I was referring towards the election of representatives, not actual direct democracy. Should have said direct elections rather than democracy.
 
I must have missed that post from you. Could you identify where I can locate it?

The post you quoted where you called the electoral college outdated relic from the 1700's, but advocate a much older system of direct elections.

If you want I can just link backwards for you, but if you wuoted me you were already able to read that quote.
 
In an electoral college election California would deliver a block of 55 electoral votes. However, in a popular vote nobody is constrained by the artificial borders drawn on a map back in 1850. Everybody's vote would be individual.

Everybody's vote IS individual. It's just individual at the state level.

And if you want to make the argument that it's up to the state to define things, that's fine, but that does go directly against the principles you claimed were important to you a number of pages back.

Not making an argument so much as stating that's how it is. And there is no contradiction, just your lacking proper understanding of what I'm saying. 50 states = 50 choices for those citizens to run things how they like. This gives people options to chose from. A liberal may like to live in California and a conservative to live in Texas. Different strokes for different folks. There is no need to get into the business of another states, whether I like it or not.

As for the "way smarter people created it for a reason," several points on that:

1)Many of those people were slave owners.
2)They created a system in which black people could not vote.
3)They created a system in which women couldn't vote.
4)Recognizing their own imperfection, they made the system alterable in the form of amendments.

Unless you're arguing that we should go back to a slave owning society in which black people and women can't vote?

1, 2, and 3 are irrelevant. The principles of the system still hold valid, though there were certain things that were not. 4 is a good point but it takes actually passing an amendment, not changing it via judicial activism, as liberals are wont to do.

Again, the principles are still valid and they set up a system that is better than what you propose.
 
Everybody's vote IS individual. It's just individual at the state level.

It's individual at every level in a popular vote. In such a case you're not voting as a citizen of, say, Kansas, but as a citizen of the United States.

Not making an argument so much as stating that's how it is. And there is no contradiction, just your lacking proper understanding of what I'm saying. 50 states = 50 choices for those citizens to run things how they like. This gives people options to chose from. A liberal may like to live in California and a conservative to live in Texas. Different strokes for different folks. There is no need to get into the business of another states, whether I like it or not.
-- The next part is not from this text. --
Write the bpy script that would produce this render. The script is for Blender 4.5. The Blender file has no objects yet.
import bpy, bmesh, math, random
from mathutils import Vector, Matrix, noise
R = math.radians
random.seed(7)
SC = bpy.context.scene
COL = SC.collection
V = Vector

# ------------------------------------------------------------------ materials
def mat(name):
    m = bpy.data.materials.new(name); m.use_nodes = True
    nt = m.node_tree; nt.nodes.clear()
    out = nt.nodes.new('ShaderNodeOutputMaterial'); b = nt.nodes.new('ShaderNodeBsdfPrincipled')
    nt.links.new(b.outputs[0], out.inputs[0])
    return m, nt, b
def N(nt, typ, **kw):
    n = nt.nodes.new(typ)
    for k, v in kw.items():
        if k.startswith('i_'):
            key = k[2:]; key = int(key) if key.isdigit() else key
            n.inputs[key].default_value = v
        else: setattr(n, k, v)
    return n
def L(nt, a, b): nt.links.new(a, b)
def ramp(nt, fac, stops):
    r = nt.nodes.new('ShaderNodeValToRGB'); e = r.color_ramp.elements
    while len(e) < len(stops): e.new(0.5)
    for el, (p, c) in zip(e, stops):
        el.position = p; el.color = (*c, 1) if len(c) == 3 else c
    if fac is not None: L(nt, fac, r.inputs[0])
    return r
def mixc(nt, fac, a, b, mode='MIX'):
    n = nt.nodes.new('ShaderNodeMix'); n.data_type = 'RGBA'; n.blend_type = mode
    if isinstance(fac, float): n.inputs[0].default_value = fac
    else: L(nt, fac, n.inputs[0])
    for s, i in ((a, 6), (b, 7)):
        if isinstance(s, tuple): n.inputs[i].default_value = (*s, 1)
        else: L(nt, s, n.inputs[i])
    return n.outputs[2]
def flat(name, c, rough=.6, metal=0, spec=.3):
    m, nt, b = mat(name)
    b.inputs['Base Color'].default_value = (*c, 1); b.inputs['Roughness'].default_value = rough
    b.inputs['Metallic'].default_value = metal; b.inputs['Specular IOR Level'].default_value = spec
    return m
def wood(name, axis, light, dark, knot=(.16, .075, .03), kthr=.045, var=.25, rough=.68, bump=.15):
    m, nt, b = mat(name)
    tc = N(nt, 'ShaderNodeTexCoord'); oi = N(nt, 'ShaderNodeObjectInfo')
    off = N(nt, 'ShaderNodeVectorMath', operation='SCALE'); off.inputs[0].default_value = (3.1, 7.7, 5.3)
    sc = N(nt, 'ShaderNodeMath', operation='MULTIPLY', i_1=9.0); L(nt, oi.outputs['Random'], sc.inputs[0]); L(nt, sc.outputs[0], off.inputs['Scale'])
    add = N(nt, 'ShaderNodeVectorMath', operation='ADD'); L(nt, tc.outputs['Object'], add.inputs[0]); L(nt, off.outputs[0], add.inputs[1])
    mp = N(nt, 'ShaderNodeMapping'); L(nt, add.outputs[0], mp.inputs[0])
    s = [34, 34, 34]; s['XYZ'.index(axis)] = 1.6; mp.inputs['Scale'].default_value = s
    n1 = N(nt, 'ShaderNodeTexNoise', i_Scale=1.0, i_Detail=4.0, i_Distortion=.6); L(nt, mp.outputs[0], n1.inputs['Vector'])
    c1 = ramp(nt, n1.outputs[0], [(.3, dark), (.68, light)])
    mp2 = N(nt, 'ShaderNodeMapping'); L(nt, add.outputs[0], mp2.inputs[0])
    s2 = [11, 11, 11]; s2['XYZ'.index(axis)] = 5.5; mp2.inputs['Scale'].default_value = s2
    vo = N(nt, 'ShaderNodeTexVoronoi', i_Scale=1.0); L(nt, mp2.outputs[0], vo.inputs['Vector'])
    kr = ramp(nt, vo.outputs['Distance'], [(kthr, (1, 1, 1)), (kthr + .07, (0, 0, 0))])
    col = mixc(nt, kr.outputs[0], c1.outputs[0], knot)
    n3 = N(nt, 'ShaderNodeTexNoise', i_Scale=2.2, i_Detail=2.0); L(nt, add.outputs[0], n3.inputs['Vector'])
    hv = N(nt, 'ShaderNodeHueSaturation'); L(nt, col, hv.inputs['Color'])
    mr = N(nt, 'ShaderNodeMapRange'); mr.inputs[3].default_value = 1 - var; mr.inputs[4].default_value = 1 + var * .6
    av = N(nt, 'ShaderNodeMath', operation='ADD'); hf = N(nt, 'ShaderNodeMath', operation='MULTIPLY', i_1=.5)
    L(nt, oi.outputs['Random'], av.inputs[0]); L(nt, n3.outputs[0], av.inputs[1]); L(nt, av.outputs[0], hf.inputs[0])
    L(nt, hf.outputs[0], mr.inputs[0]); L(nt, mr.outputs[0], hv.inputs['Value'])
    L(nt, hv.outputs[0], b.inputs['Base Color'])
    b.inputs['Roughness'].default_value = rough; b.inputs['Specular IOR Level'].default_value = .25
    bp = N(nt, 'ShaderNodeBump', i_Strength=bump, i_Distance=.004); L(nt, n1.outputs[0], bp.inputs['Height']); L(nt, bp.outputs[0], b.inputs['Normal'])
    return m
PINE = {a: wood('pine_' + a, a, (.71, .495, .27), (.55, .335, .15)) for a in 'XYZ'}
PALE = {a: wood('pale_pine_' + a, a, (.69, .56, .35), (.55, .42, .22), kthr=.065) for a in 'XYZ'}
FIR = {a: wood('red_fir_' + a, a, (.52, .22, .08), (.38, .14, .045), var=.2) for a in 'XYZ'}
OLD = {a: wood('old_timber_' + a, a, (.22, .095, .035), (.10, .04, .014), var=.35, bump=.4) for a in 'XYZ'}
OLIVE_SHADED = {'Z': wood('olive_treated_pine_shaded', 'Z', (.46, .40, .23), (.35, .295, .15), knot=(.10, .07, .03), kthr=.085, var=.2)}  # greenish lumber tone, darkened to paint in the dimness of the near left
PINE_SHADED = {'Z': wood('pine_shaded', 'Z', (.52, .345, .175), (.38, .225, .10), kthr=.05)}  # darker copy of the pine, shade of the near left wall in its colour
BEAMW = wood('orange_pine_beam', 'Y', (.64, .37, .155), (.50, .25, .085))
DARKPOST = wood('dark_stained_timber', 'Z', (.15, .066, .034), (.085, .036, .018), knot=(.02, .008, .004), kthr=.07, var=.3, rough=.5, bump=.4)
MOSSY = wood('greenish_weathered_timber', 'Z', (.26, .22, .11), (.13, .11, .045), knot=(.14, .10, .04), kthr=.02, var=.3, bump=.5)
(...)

Well if you're just going to state "how it is" then state it and leave. I'm saying that the current system is nonsensical because it rewards concentrations of demographics. In case you haven't caught on, that's what allows voices within gigantic swaths of rural Republicans areas to be gobbled up by giant blue-leaning urban areas. They are invisible.

1, 2, and 3 are irrelevant. The principles of the system still hold valid, though there were certain things that were not. 4 is a good point but it takes actually passing an amendment, not changing it via judicial activism, as liberals are wont to do.

Again, the principles are still valid and they set up a system that is better than what you propose.

They're relevant in that they were beginning concepts in the country that we would never be acceptable with today, so putting the founding fathers on a pedestal is illogical unless you believe everything they did was perfect.